[The exercise] Set the data down again, exactly as it reads, but without the pictures.

[START Information shown]

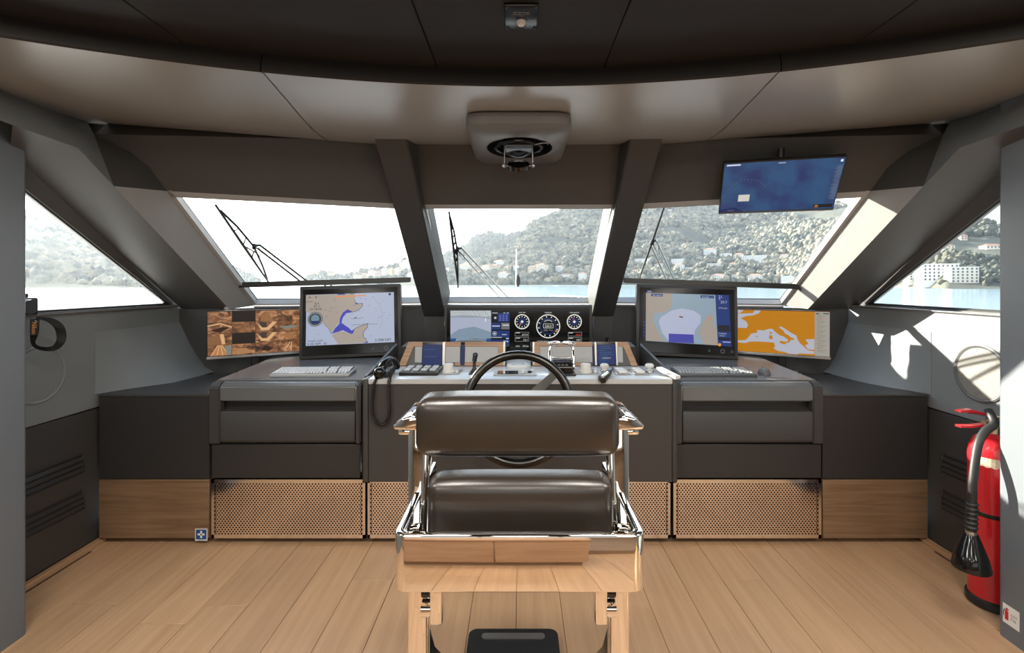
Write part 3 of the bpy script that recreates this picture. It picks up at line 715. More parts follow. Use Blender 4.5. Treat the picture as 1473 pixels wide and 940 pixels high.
# wipers outside the three panes
def wiper(label, org, nrm, blade, hub, arms, group=None):
    o3 = org + nrm * .10
    f = lambda q: on_plane(q[0], q[1], o3, nrm)
    h = f(hub); r = thing('windscreen_wiper', label, 'wiper', h)
    a, c_ = f(blade[0]), f(blade[1]); d = (c_ - a)
    bm = BM(); tube(bm, [a, a + d * .5, c_], [.007, .010, .006], 6); obj('blade', bm, M_RUBBER, r)
    lift = -nrm * .03
    u_ = d.normalized(); near = a + u_ * (h - a).dot(u_); bow = h - near; hf = (h - a).dot(u_) / d.length
    bm = BM(); tube(bm, [a + d * .06 + bow * .1, a + d * (hf * .5) + bow * .6, a + d * hf + bow * .9, a + d * (hf + (1 - hf) * .5) + bow * .55, a + d * .95 + bow * .1], .0075, 6)
    for q in (.30, .62): tube(bm, [a + d * (q * .9) + bow * .6, a + d * (q * 1.08 - .03)], .005, 6)
    tube(bm, [a + d * (hf * .75) + bow * .85, a + d * (hf - .02), a + d * (hf + .1) + bow * .8], .005, 6); obj('blade_carrier', bm, M_DARKMETAL, r)
    bm = BM(); disc(bm, h - nrm * .02, .014, .03, nrm, 12); tube(bm, [h, h + (f(arms[0][0]) - h) * 1.0], .008, 6); obj('pivot', bm, M_DARKMETAL, r)
    for p_, q_ in arms:
        bm = BM(); tube(bm, [f(p_), f(q_)], .0075, 8); obj('arm', bm, M_DARKMETAL if 'port' in label else M_STEEL, r)
    bm = BM(); t0 = f(hub); tube(bm, [t0, t0 + Vector((.02, 0, -.05)), t0 + Vector((.05, 0, -.09)), t0 + Vector((.045, 0, -.03))], .003, 6); obj('washer_hose', bm, M_RUBBER, r)
wiper('windscreen wiper parked across the port pane', (D + MT + MB + C) / 4, n_l, ((310, 295), (386, 406)), (366, 354), (((374, 353), (446, 408)), ((370, 357), (436, 408))))
wiper('windscreen wiper parked on the centre pane', Vector((0, 3.475, 1.666)), n_c, ((646, 305), (659, 414)), (658, 358), (((664, 357), (740, 438)), ((660, 361), (727, 438))))
wiper('windscreen wiper upright on the starboard pane', (mir(D) + mir(MT) + mir(MB) + mir(C)) / 4, n_r, ((956, 296), (920, 400)), (938, 348), (((944, 346), (972, 408)), ((936, 352), (960, 406))))
# ================================================================== the console: cabinets, desks, helm
YF = 2.80
def fx(px): return (px - CX) * .004
def fz(py): return EYE - (py - CY) * .004
def perforated(x0, x1, z0, z1, y, parent, frame_m=M_PERF):
    """sheet with staggered round holes: every cell is a small plate with a hole cut in it"""
    pw, ph, r, n = .0179, .0119, .0049, 8
    mx_, mz = .018, .016
    nx = int((x1 - x0 - 2 * mx_) / pw); nz = int((z1 - z0 - 2 * mz) / ph)
    ax, az = (x0 + x1 - nx * pw) / 2, (z0 + z1 - nz * ph) / 2
    bm = BM()
    for j in range(nz):
        off = .25 * pw if j % 2 else -.25 * pw
        for i in range(nx):
            cx_, cz_ = ax + (i + .5) * pw + off, az + (j + .5) * ph
            o_, h_ = [], []
            for k in range(n):
                a = 2 * math.pi * k / n; c_, s_ = math.cos(a), math.sin(a); q = max(abs(c_) , abs(s_))
                o_.append(bm.verts.new((cx_ + c_ / q * pw / 2, y, cz_ + s_ / q * ph / 2))); h_.append(bm.verts.new((cx_ + c_ * r, y, cz_ + s_ * r)))
            for k in range(n): bm.faces.new((o_[k], o_[(k + 1) % n], h_[(k + 1) % n], h_[k]))
        for xx, w_ in ((ax, off), (ax + nx * pw, off)):
            pass
    for f in bm.faces: f.normal_update()
    sheet = obj('perforated_sheet', bm, M_PERF, parent, smooth=False)
    bm = BM()
    for q in ((x0, ax - .006, z0, z1), (ax + nx * pw + .006, x1, z0, z1), (x0, x1, z0, az), (x0, x1, az + nz * ph, z1)): box(bm, q[0], q[1], y - .001, y + .012, q[2], q[3])
    obj('sheet_border', bm, frame_m, sheet)
    bm = BM(); box(bm, x0, x1, y + .012, y + .02, z0, z1); obj('backing', bm, M_BLACK, sheet)
    return sheet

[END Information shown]

[Exercise result]
Write part 3 of the bpy script that recreates this picture. It picks up at line 715. More parts follow. Use Blender 4.5. Treat the picture as 1473 pixels wide and 940 pixels high.
# wipers outside the three panes
def wiper(label, org, nrm, blade, hub, arms, group=None):
    o3 = org + nrm * .10
    f = lambda q: on_plane(q[0], q[1], o3, nrm)
    h = f(hub); r = thing('windscreen_wiper', label, 'wiper', h)
    a, c_ = f(blade[0]), f(blade[1]); d = (c_ - a)
    bm = BM(); tube(bm, [a, a + d * .5, c_], [.007, .010, .006], 6); obj('blade', bm, M_RUBBER, r)
    lift = -nrm * .03
    u_ = d.normalized(); near = a + u_ * (h - a).dot(u_); bow = h - near; hf = (h - a).dot(u_) / d.length
    bm = BM(); tube(bm, [a + d * .06 + bow * .1, a + d * (hf * .5) + bow * .6, a + d * hf + bow * .9, a + d * (hf + (1 - hf) * .5) + bow * .55, a + d * .95 + bow * .1], .0075, 6)
    for q in (.30, .62): tube(bm, [a + d * (q * .9) + bow * .6, a + d * (q * 1.08 - .03)], .005, 6)
    tube(bm, [a + d * (hf * .75) + bow * .85, a + d * (hf - .02), a + d * (hf + .1) + bow * .8], .005, 6); obj('blade_carrier', bm, M_DARKMETAL, r)
    bm = BM(); disc(bm, h - nrm * .02, .014, .03, nrm, 12); tube(bm, [h, h + (f(arms[0][0]) - h) * 1.0], .008, 6); obj('pivot', bm, M_DARKMETAL, r)
    for p_, q_ in arms:
        bm = BM(); tube(bm, [f(p_), f(q_)], .0075, 8); obj('arm', bm, M_DARKMETAL if 'port' in label else M_STEEL, r)
    bm = BM(); t0 = f(hub); tube(bm, [t0, t0 + Vector((.02, 0, -.05)), t0 + Vector((.05, 0, -.09)), t0 + Vector((.045, 0, -.03))], .003, 6); obj('washer_hose', bm, M_RUBBER, r)
wiper('windscreen wiper parked across the port pane', (D + MT + MB + C) / 4, n_l, ((310, 295), (386, 406)), (366, 354), (((374, 353), (446, 408)), ((370, 357), (436, 408))))
wiper('windscreen wiper parked on the centre pane', Vector((0, 3.475, 1.666)), n_c, ((646, 305), (659, 414)), (658, 358), (((664, 357), (740, 438)), ((660, 361), (727, 438))))
wiper('windscreen wiper upright on the starboard pane', (mir(D) + mir(MT) + mir(MB) + mir(C)) / 4, n_r, ((956, 296), (920, 400)), (938, 348), (((944, 346), (972, 408)), ((936, 352), (960, 406))))
# ================================================================== the console: cabinets, desks, helm
YF = 2.80
def fx(px): return (px - CX) * .004
def fz(py): return EYE - (py - CY) * .004
def perforated(x0, x1, z0, z1, y, parent, frame_m=M_PERF):
    """sheet with staggered round holes: every cell is a small plate with a hole cut in it"""
    pw, ph, r, n = .0179, .0119, .0049, 8
    mx_, mz = .018, .016
    nx = int((x1 - x0 - 2 * mx_) / pw); nz = int((z1 - z0 - 2 * mz) / ph)
    ax, az = (x0 + x1 - nx * pw) / 2, (z0 + z1 - nz * ph) / 2
    bm = BM()
    for j in range(nz):
        off = .25 * pw if j % 2 else -.25 * pw
        for i in range(nx):
            cx_, cz_ = ax + (i + .5) * pw + off, az + (j + .5) * ph
            o_, h_ = [], []
            for k in range(n):
                a = 2 * math.pi * k / n; c_, s_ = math.cos(a), math.sin(a); q = max(abs(c_) , abs(s_))
                o_.append(bm.verts.new((cx_ + c_ / q * pw / 2, y, cz_ + s_ / q * ph / 2))); h_.append(bm.verts.new((cx_ + c_ * r, y, cz_ + s_ * r)))
            for k in range(n): bm.faces.new((o_[k], o_[(k + 1) % n], h_[(k + 1) % n], h_[k]))
        for xx, w_ in ((ax, off), (ax + nx * pw, off)):
            pass
    for f in bm.faces: f.normal_update()
    sheet = obj('perforated_sheet', bm, M_PERF, parent, smooth=False)
    bm = BM()
    for q in ((x0, ax - .006, z0, z1), (ax + nx * pw + .006, x1, z0, z1), (x0, x1, z0, az), (x0, x1, az + nz * ph, z1)): box(bm, q[0], q[1], y - .001, y + .012, q[2], q[3])
    obj('sheet_border', bm, frame_m, sheet)
    bm = BM(); box(bm, x0, x1, y + .012, y + .02, z0, z1); obj('backing', bm, M_BLACK, sheet)
    return sheet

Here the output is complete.